◆ **Problem statement**
Output, please, exactly those lines of the listing that come before the line with "col = scene.collection", along with that line itself.

◆ **Entries provided**
>>>>>

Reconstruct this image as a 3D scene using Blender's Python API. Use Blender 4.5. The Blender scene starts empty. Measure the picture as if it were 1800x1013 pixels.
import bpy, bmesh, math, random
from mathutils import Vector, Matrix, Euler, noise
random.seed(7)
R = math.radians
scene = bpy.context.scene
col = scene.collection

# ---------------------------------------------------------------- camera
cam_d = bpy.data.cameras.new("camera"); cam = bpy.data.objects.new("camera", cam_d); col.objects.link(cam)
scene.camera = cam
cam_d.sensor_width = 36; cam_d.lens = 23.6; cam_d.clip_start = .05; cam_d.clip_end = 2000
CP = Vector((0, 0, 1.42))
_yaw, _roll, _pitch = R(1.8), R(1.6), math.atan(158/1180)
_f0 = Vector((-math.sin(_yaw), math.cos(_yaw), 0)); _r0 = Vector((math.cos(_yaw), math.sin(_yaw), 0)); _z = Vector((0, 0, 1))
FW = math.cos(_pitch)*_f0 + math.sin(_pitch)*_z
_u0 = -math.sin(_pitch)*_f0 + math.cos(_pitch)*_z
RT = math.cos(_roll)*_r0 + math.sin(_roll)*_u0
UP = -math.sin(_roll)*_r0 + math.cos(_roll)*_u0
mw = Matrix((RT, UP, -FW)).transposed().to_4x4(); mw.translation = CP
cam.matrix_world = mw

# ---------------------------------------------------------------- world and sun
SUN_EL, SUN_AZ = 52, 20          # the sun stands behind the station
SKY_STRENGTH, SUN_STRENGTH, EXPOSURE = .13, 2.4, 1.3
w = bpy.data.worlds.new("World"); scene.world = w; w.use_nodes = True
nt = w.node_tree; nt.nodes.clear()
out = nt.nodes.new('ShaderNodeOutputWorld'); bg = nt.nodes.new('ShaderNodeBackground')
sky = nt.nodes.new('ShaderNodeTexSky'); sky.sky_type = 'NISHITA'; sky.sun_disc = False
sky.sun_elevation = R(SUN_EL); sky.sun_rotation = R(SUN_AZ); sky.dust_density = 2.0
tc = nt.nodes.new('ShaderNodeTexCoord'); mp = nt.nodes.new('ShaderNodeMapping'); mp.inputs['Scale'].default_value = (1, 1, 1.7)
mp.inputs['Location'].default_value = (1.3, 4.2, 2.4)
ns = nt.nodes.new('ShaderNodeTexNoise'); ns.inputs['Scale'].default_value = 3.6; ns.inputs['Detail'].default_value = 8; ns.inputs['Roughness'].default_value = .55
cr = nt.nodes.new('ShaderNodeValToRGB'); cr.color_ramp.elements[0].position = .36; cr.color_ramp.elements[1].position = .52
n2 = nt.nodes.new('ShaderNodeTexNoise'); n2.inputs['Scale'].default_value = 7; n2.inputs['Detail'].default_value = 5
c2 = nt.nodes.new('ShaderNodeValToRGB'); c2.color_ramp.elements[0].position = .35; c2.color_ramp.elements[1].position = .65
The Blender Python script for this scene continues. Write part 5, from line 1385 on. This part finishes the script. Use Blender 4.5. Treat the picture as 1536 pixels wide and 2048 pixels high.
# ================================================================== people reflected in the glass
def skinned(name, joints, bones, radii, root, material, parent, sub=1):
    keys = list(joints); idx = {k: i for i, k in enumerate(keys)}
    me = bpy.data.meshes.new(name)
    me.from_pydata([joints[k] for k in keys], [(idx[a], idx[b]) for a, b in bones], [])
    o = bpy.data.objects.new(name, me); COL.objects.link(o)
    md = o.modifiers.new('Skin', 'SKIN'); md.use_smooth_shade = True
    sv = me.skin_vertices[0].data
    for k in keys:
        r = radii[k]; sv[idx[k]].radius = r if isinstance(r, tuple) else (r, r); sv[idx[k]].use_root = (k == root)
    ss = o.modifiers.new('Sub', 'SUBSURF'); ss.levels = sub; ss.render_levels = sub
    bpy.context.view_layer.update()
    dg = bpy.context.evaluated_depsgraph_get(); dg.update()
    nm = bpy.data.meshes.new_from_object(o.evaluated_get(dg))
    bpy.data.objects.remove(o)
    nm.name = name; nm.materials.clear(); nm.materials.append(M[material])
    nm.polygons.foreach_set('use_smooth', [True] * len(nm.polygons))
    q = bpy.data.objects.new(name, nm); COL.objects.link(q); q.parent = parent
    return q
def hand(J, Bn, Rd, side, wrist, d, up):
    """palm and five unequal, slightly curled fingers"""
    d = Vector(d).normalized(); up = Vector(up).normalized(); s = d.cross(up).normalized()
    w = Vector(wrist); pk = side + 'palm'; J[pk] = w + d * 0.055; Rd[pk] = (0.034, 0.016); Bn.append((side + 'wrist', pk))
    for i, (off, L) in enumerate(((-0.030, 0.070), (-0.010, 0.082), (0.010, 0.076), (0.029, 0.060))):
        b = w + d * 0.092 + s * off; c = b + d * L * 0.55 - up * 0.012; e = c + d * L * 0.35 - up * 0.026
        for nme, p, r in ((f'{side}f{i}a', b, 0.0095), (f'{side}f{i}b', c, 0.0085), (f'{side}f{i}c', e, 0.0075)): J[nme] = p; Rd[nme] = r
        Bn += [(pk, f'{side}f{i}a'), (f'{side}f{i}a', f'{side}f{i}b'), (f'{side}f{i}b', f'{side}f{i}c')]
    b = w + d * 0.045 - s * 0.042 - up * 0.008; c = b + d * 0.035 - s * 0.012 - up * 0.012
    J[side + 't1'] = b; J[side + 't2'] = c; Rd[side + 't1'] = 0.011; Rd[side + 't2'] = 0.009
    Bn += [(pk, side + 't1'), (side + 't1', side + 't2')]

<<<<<

◆ **Written response**
Reconstruct this image as a 3D scene using Blender's Python API. Use Blender 4.5. The Blender scene starts empty. Measure the picture as if it were 1800x1013 pixels.
import bpy, bmesh, math, random
from mathutils import Vector, Matrix, Euler, noise
random.seed(7)
R = math.radians
scene = bpy.context.scene
col = scene.collection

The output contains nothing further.